» Problem to solve
Write out the listing below without alteration, omitting its pictures.

» Supplied information

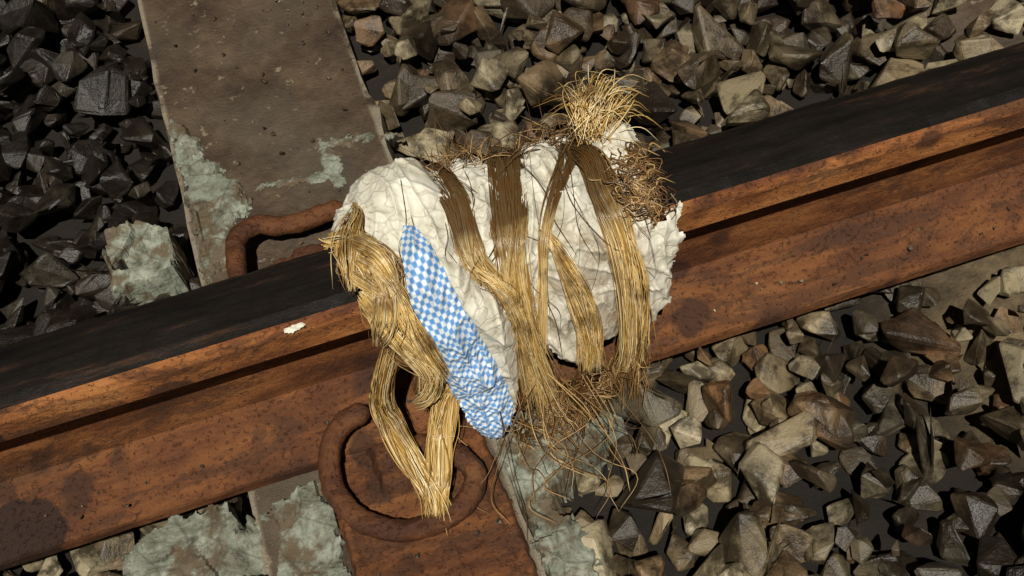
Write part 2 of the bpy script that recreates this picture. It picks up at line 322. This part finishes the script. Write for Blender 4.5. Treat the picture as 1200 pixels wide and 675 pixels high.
# ---------- bundle
prof=[Vector(q) for q in [(0.075,0.02),(0.078,0.10),(0.062,0.165),(0.03,0.192),(-0.01,0.197),(-0.045,0.185),(-0.066,0.155),(-0.076,0.11),(-0.084,0.06),(-0.092,0.015)]]
def PR(t):
    n=9
    if t>n: e=prof[n]-prof[n-1]; return prof[n]+e*(t-n)
    t=max(t,0); i=min(int(t),n-1); s=t-i
    g=lambda k: prof[k] if 0<=k<=n else (2*prof[0]-prof[1] if k<0 else 2*prof[n]-prof[n-1])
    a,b,c,d=g(i-1),g(i),g(i+1),g(i+2)
    return .5*((2*b)+(c-a)*s+(2*a-5*b+4*c-d)*s*s+(3*b-a-3*c+d)*s**3)
TT=np.linspace(0,10,401); PP=[PR(t) for t in TT]; AL=np.concatenate([[0],np.cumsum([(PP[i+1]-PP[i]).length for i in range(400)])])
t2a=lambda t: float(np.interp(t,TT,AL)); a2t=lambda a: float(np.interp(a,AL,TT))
bandpaths={'A':[(118,22),(122,36),(120,47),(124,52),(140,60)],'B':[(182,18),(176,28),(159,44),(149,57),(148,71),(152,88)],
 'C':[(225,25),(223,33),(196,43),(177,52),(166,66),(154,86)],'D':[(232,25),(237,36),(236,44),(238,53),(239,65),(236,79),(226,88)]}
BX={k:(np.array([b for a,b in v])/10,np.array([a for a,b in v])) for k,v in bandpaths.items()}
def surf(x,t,off=0,wr=1):
    xm=x*1000; p=PR(t); e=.02; tg=(PR(t+e)-PR(max(t-e,0))).normalized(); n=Vector((-tg.y,tg.x))
    if n.dot(Vector((p.x,p.y-.1)))<0: n=-n
    o=off
    if wr:
        for k,(tt,xx) in BX.items():
            if tt[0]-.3<t<tt[-1]+.2:
                xb=np.interp(t,tt,xx); o-=(.010 if k!='C' else .006)*math.exp(-((xm-xb)/12)**2)
        o+=.005*noise.noise(Vector((xm/30,t*1.2,0)))
        rg=1-abs(noise.noise(Vector((xm/15+.8*math.sin(t*1.3),t*.75,4)))*2); o+=.0036*rg**3
        rg=1-abs(noise.noise(Vector((xm/26-t*.9,t*1.5,9)))*2); o+=.0026*rg**3
        rg=1-abs(noise.noise(Vector((xm/7,t*3.4,19)))*2); o+=.0008*rg
        o+=.003+.020*math.exp(-((xm-88)/38)**2-((t-2.7)/1.0)**2)+.010*math.exp(-((xm-265)/22)**2-((t-3.0)/.8)**2)
    l=max(0,(60-xm)/45); r_=max(0,(xm-262)/60); o-=.016*min(1,l)**1.5+.006*min(1,r_)
    return Vector((x,p.x+n.x*o,p.y+n.y*o))
def sa(a_x,a_s,off=0,wr=1): return surf(a_x,a2t(a_s),off,wr)
def P2(L): return [(a/1000,t2a(b/10)) for a,b in L]
B=empty('fibre_and_cloth_bundle')
clo=[(20,36),(26,30),(38,24),(60,20),(85,16),(110,15),(150,15),(187,16),(225,17),(255,20),(279,26),(284,33),(270,39),(273,47),(268,54),(280,53),(293,52),(290,58),(276,64),(271,72),(256,76),(236,76),(218,76),(193,79),(171,76),(166,72),(142,70),(136,76),(124,84),(98,85),(85,78),(74,70),(66,66),(60,59),(62,50),(52,43),(40,38)]
patch('white_cloth',P2(clo),.0011,lambda a,b,d:sa(a,b,-.003*(1-min(d/.004,1))),[M_cloth],B,.006,uv=True,jf=70)
fold=[(92,46),(110,50),(130,58),(140,66),(140,76),(126,85),(112,86),(112,76),(102,64),(92,54)]
patch('white_cloth_fold',P2(fold),.0011,lambda a,b,d:sa(a,b,.006+.005*math.sin(min(d/.016,1)*1.57)),[M_cloth],B,.002)
inn=[(48,30),(50,20),(270,20),(272,40),(264,60),(250,74),(190,78),(120,80),(70,68),(55,50)]
mI,nt,p=mat('matted_fibre_core'); p.inputs['Base Color'].default_value=(.07,.04,.018,1); p.inputs['Roughness'].default_value=.8
nt.links.new(bump(nt,noi(nt,geo(nt).outputs['Position'],200,3),.8,.003),p.inputs['Normal'])
patch('inner_wrap',P2(inn),.004,lambda a,b,d:sa(a,b,-.016),[mI],B,.004)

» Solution
Write part 2 of the bpy script that recreates this picture. It picks up at line 322. This part finishes the script. Write for Blender 4.5. Treat the picture as 1200 pixels wide and 675 pixels high.
# ---------- bundle
prof=[Vector(q) for q in [(0.075,0.02),(0.078,0.10),(0.062,0.165),(0.03,0.192),(-0.01,0.197),(-0.045,0.185),(-0.066,0.155),(-0.076,0.11),(-0.084,0.06),(-0.092,0.015)]]
def PR(t):
    n=9
    if t>n: e=prof[n]-prof[n-1]; return prof[n]+e*(t-n)
    t=max(t,0); i=min(int(t),n-1); s=t-i
    g=lambda k: prof[k] if 0<=k<=n else (2*prof[0]-prof[1] if k<0 else 2*prof[n]-prof[n-1])
    a,b,c,d=g(i-1),g(i),g(i+1),g(i+2)
    return .5*((2*b)+(c-a)*s+(2*a-5*b+4*c-d)*s*s+(3*b-a-3*c+d)*s**3)
TT=np.linspace(0,10,401); PP=[PR(t) for t in TT]; AL=np.concatenate([[0],np.cumsum([(PP[i+1]-PP[i]).length for i in range(400)])])
t2a=lambda t: float(np.interp(t,TT,AL)); a2t=lambda a: float(np.interp(a,AL,TT))
bandpaths={'A':[(118,22),(122,36),(120,47),(124,52),(140,60)],'B':[(182,18),(176,28),(159,44),(149,57),(148,71),(152,88)],
 'C':[(225,25),(223,33),(196,43),(177,52),(166,66),(154,86)],'D':[(232,25),(237,36),(236,44),(238,53),(239,65),(236,79),(226,88)]}
BX={k:(np.array([b for a,b in v])/10,np.array([a for a,b in v])) for k,v in bandpaths.items()}
def surf(x,t,off=0,wr=1):
    xm=x*1000; p=PR(t); e=.02; tg=(PR(t+e)-PR(max(t-e,0))).normalized(); n=Vector((-tg.y,tg.x))
    if n.dot(Vector((p.x,p.y-.1)))<0: n=-n
    o=off
    if wr:
        for k,(tt,xx) in BX.items():
            if tt[0]-.3<t<tt[-1]+.2:
                xb=np.interp(t,tt,xx); o-=(.010 if k!='C' else .006)*math.exp(-((xm-xb)/12)**2)
        o+=.005*noise.noise(Vector((xm/30,t*1.2,0)))
        rg=1-abs(noise.noise(Vector((xm/15+.8*math.sin(t*1.3),t*.75,4)))*2); o+=.0036*rg**3
        rg=1-abs(noise.noise(Vector((xm/26-t*.9,t*1.5,9)))*2); o+=.0026*rg**3
        rg=1-abs(noise.noise(Vector((xm/7,t*3.4,19)))*2); o+=.0008*rg
        o+=.003+.020*math.exp(-((xm-88)/38)**2-((t-2.7)/1.0)**2)+.010*math.exp(-((xm-265)/22)**2-((t-3.0)/.8)**2)
    l=max(0,(60-xm)/45); r_=max(0,(xm-262)/60); o-=.016*min(1,l)**1.5+.006*min(1,r_)
    return Vector((x,p.x+n.x*o,p.y+n.y*o))
def sa(a_x,a_s,off=0,wr=1): return surf(a_x,a2t(a_s),off,wr)
def P2(L): return [(a/1000,t2a(b/10)) for a,b in L]
B=empty('fibre_and_cloth_bundle')
clo=[(20,36),(26,30),(38,24),(60,20),(85,16),(110,15),(150,15),(187,16),(225,17),(255,20),(279,26),(284,33),(270,39),(273,47),(268,54),(280,53),(293,52),(290,58),(276,64),(271,72),(256,76),(236,76),(218,76),(193,79),(171,76),(166,72),(142,70),(136,76),(124,84),(98,85),(85,78),(74,70),(66,66),(60,59),(62,50),(52,43),(40,38)]
patch('white_cloth',P2(clo),.0011,lambda a,b,d:sa(a,b,-.003*(1-min(d/.004,1))),[M_cloth],B,.006,uv=True,jf=70)
fold=[(92,46),(110,50),(130,58),(140,66),(140,76),(126,85),(112,86),(112,76),(102,64),(92,54)]
patch('white_cloth_fold',P2(fold),.0011,lambda a,b,d:sa(a,b,.006+.005*math.sin(min(d/.016,1)*1.57)),[M_cloth],B,.002)
inn=[(48,30),(50,20),(270,20),(272,40),(264,60),(250,74),(190,78),(120,80),(70,68),(55,50)]
mI,nt,p=mat('matted_fibre_core'); p.inputs['Base Color'].default_value=(.07,.04,.018,1); p.inputs['Roughness'].default_value=.8
nt.links.new(bump(nt,noi(nt,geo(nt).outputs['Position'],200,3),.8,.003),p.inputs['Normal'])
patch('inner_wrap',P2(inn),.004,lambda a,b,d:sa(a,b,-.016),[mI],B,.004)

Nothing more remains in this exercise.